Kinetic and mechanistic study on the pyrolysis of 1,3-dihydroisothianaphthene-2,2-dioxide toward benzocyclobutene using RRKM and BET theories

Abstract

The kinetics and mechanisms of pyrolysis of 1,3-dihydroisothianaphthene-2,2-dioxide toward benzocyclobutene have been theoretically studied using canonical transition state theory (CTST), statistical Rice-Ramsperger-Kassel-Marcus (RRKM) theory, and bonding evolution theory (BET) in conjugation with M06-2X/aug-cc-pVTZ calculations. The CTST slightly breaks down to estimate the reaction rate of the cheletropic extrusion.
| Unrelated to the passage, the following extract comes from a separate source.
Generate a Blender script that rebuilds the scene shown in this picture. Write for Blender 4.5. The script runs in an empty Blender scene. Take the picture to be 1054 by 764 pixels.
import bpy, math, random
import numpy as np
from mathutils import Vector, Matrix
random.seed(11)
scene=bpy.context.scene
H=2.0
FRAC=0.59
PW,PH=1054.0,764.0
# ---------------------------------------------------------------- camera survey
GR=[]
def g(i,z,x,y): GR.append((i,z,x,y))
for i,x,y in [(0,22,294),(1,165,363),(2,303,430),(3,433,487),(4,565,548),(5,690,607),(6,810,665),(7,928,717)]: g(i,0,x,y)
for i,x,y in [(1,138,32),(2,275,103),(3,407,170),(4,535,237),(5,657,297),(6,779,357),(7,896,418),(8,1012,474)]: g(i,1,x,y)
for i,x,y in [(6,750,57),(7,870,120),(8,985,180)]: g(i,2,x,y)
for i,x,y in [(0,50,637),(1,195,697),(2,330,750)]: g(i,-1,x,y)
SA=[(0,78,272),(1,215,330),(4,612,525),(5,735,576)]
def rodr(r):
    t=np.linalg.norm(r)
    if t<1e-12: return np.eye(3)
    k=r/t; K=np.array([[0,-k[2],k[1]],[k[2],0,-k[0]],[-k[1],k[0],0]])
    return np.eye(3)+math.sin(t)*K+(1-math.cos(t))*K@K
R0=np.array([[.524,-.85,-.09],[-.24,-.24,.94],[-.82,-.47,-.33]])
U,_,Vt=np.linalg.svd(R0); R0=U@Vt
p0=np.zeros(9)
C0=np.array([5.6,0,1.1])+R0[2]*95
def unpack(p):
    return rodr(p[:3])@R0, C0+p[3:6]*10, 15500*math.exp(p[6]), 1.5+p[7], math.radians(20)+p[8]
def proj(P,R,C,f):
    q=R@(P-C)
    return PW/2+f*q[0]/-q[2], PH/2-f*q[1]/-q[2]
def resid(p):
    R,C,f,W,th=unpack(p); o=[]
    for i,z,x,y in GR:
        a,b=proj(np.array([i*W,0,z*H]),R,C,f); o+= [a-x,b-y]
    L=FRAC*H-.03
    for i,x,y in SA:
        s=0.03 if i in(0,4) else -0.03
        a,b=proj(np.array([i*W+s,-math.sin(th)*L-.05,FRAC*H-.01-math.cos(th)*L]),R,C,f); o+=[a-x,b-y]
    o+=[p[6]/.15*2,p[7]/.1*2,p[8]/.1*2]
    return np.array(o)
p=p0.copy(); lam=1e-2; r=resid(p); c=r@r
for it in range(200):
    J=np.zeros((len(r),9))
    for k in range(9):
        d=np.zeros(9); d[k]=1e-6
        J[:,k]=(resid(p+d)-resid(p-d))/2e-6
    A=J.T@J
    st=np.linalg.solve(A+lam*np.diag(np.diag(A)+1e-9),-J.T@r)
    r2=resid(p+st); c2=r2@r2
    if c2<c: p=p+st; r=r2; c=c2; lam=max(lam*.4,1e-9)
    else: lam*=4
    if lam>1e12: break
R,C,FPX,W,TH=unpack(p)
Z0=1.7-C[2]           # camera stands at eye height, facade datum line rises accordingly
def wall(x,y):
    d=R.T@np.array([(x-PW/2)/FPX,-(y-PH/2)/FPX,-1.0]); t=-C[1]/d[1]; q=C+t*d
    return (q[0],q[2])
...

RRKM results indicated that the cheletropic extrusion and electrocyclic reaction require energy barriers of 171.3 and 122.2 kJ/mol to be overcome; and can be characterized respectively by 7 and 3 phases associated to the sequence of catastrophes C8H8SO2(1):7-[FF]C†C†FFF-0:C8H8+SO2 and C8H8(2):3-[F†F†]C-0:C8H8(3). For the cheletropic extrusion, breaking of the C7-S and C8-S bonds begins respectively at Rx=−2.7434 amu1/2Bohr and Rx=−1.7458 amu1/2Bohr, and formation of the sulfur dioxide is completed at Rx=−0.2494 amu1/2Bohr. For the electrocyclic reaction, formation of new C7-C8 bond occurs at Rx=1.6214 amu1/2Bohr from C- to C- coupling between the generated pseudoradical centers at Rx=0.1474 amu1/2Bohr on the terminal carbon atoms.